La commission a choisi de supprimer l’article 4. Nous voulons croire que cette suppression a été motivée par les réserves exprimées par le Conseil d’État plutôt que par les centaines de courriels envoyés par les principaux intéressés. Reste qu’un moyen de mieux lutter contre les dérives sectaires en matière de santé devra être trouvé.
En l’espèce, l’article 5 constitue une avancée et nous nous félicitons qu’il ait échappé à la suppression. En effet, il nous semble important que les ordres professionnels soient informés des dérives de leurs membres et puissent prendre les mesures qui s’imposent à leur égard.

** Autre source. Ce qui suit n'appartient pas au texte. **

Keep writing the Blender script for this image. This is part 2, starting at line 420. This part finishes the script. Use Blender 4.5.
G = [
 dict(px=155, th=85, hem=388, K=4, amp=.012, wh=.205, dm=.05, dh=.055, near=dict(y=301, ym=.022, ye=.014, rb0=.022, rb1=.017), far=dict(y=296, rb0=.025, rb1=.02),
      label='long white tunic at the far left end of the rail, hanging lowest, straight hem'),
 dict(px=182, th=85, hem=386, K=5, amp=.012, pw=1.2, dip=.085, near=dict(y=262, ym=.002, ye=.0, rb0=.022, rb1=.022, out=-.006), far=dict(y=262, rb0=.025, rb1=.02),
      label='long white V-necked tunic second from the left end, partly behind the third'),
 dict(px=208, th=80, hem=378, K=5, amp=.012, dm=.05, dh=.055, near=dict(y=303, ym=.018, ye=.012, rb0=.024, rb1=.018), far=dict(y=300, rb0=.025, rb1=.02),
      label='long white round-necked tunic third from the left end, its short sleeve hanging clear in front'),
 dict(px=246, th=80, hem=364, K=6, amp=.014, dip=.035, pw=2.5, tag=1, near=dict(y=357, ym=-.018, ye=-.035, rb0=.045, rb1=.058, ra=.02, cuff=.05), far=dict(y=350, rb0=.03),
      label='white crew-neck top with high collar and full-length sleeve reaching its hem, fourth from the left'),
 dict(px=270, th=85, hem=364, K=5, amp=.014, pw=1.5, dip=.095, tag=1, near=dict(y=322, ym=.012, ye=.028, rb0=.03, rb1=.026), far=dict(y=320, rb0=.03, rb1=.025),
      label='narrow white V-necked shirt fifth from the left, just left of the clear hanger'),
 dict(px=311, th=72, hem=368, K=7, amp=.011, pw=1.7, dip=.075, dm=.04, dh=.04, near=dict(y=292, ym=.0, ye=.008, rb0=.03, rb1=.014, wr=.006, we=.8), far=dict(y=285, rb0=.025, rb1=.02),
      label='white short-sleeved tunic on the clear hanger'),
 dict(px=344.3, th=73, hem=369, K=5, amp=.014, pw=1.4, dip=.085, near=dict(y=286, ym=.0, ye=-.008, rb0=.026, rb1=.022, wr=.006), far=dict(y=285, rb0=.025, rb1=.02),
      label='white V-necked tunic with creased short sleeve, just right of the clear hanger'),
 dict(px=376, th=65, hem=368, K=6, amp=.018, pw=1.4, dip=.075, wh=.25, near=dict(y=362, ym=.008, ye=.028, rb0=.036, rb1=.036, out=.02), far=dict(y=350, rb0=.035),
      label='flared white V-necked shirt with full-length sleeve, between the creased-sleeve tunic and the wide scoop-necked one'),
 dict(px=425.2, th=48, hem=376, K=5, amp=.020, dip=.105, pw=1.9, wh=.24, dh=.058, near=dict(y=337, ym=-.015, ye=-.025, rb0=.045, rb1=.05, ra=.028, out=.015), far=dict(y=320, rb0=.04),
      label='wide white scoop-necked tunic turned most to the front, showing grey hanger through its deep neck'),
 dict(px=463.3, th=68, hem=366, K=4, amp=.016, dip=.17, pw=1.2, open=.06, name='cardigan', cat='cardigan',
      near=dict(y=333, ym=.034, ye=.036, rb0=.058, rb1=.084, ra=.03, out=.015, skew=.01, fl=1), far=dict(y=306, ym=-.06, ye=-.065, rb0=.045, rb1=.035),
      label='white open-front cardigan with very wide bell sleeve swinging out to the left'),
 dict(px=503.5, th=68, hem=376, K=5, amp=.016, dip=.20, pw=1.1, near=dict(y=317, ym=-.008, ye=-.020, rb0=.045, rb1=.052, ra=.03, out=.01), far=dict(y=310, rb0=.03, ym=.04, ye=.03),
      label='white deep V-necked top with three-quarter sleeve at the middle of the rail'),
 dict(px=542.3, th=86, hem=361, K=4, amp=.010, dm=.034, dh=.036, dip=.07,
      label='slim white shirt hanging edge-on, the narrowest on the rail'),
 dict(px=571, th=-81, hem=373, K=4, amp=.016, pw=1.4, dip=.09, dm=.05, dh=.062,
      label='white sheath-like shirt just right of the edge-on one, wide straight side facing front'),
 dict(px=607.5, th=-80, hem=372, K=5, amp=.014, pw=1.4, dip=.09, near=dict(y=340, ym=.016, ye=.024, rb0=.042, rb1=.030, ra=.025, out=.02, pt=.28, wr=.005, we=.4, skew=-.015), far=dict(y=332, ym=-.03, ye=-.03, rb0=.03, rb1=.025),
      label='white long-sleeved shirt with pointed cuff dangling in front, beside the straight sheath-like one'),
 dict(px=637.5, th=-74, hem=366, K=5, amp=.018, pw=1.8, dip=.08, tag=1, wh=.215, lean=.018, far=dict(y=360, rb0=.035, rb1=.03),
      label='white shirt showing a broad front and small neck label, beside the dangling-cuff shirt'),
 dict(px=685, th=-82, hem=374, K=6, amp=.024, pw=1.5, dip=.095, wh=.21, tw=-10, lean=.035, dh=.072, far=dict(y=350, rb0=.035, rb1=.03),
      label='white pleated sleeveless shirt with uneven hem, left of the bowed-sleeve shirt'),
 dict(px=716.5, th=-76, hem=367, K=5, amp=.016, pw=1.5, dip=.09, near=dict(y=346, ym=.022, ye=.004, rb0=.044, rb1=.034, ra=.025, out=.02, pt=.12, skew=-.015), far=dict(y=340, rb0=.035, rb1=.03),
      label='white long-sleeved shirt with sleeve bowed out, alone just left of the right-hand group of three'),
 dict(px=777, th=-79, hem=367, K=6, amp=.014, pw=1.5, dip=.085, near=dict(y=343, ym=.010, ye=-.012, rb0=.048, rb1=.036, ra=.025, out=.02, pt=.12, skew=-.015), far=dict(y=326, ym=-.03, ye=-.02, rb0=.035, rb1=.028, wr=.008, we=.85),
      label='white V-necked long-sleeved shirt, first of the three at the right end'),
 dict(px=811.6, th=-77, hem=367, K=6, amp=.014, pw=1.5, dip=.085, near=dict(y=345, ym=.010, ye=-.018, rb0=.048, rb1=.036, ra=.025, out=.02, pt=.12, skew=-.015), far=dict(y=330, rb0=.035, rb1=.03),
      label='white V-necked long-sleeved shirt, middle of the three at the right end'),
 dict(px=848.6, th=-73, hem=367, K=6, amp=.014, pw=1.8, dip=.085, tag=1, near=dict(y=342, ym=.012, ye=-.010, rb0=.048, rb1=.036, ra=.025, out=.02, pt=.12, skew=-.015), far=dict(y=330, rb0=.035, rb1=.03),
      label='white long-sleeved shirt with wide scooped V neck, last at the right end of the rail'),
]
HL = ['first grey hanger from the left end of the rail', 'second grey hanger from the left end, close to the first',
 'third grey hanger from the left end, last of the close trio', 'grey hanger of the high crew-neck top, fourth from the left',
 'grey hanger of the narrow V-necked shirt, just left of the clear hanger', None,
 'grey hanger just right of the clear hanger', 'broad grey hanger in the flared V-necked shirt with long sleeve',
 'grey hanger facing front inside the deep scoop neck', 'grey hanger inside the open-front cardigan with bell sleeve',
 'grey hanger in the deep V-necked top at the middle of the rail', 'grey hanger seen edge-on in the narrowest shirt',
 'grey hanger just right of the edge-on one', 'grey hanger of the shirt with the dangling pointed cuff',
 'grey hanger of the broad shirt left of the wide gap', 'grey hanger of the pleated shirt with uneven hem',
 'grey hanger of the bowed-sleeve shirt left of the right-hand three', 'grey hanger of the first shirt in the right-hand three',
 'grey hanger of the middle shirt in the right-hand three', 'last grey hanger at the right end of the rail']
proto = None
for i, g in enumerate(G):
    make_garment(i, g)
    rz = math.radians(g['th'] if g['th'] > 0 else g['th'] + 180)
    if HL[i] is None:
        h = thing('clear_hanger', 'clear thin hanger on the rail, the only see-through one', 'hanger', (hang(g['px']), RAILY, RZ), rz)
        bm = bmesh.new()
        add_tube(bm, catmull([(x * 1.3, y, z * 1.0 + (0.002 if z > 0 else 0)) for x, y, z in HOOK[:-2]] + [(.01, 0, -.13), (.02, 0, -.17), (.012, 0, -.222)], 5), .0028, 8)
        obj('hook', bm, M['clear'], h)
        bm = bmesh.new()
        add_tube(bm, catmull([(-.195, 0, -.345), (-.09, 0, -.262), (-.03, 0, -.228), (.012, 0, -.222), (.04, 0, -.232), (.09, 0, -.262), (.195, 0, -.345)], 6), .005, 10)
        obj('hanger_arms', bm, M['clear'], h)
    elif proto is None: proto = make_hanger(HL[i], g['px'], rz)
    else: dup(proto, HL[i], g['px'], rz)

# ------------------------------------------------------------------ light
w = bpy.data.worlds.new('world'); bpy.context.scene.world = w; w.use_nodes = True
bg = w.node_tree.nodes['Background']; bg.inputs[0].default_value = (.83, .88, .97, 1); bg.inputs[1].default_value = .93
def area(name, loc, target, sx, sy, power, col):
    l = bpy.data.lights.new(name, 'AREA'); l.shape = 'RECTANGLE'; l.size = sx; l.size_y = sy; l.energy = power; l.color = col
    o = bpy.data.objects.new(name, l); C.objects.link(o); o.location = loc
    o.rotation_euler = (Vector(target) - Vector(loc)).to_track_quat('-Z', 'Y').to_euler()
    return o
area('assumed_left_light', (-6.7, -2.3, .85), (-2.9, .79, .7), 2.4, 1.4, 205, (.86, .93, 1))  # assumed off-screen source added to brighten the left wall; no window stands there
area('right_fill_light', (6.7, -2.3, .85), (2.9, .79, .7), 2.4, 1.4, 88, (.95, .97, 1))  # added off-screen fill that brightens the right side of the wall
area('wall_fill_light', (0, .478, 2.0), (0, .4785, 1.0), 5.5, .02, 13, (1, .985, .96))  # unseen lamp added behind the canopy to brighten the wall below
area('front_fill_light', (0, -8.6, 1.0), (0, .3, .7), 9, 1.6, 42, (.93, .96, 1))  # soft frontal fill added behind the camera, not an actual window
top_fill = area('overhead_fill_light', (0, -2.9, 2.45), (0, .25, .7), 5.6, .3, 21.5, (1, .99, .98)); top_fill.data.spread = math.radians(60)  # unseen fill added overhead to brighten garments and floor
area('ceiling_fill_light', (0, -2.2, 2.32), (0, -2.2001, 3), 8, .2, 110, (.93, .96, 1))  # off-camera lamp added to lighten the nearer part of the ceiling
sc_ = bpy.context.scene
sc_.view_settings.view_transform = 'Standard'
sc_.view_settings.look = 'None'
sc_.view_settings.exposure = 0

Dans un monde de plus en plus numérique, nous redoutons que les dérives sectaires continuent leur progression. La question des moyens financiers consacrés à la lutte contre de tels mouvements est assurément incontournable. Aussi devons-nous renforcer ceux de la Miviludes.
La prévention constitue également un aspect important de la lutte contre les dérives sectaires. Nous devons faire davantage en la matière si nous voulons éviter que nos concitoyens vulnérables en deviennent victimes.
Toutefois, notre arsenal répressif devra être adapté si nous voulons que la justice puisse agir avant que des drames ne se produisent.
Cela étant dit, notre groupe souscrit aux objectifs définis dans le projet de loi du Gouvernement.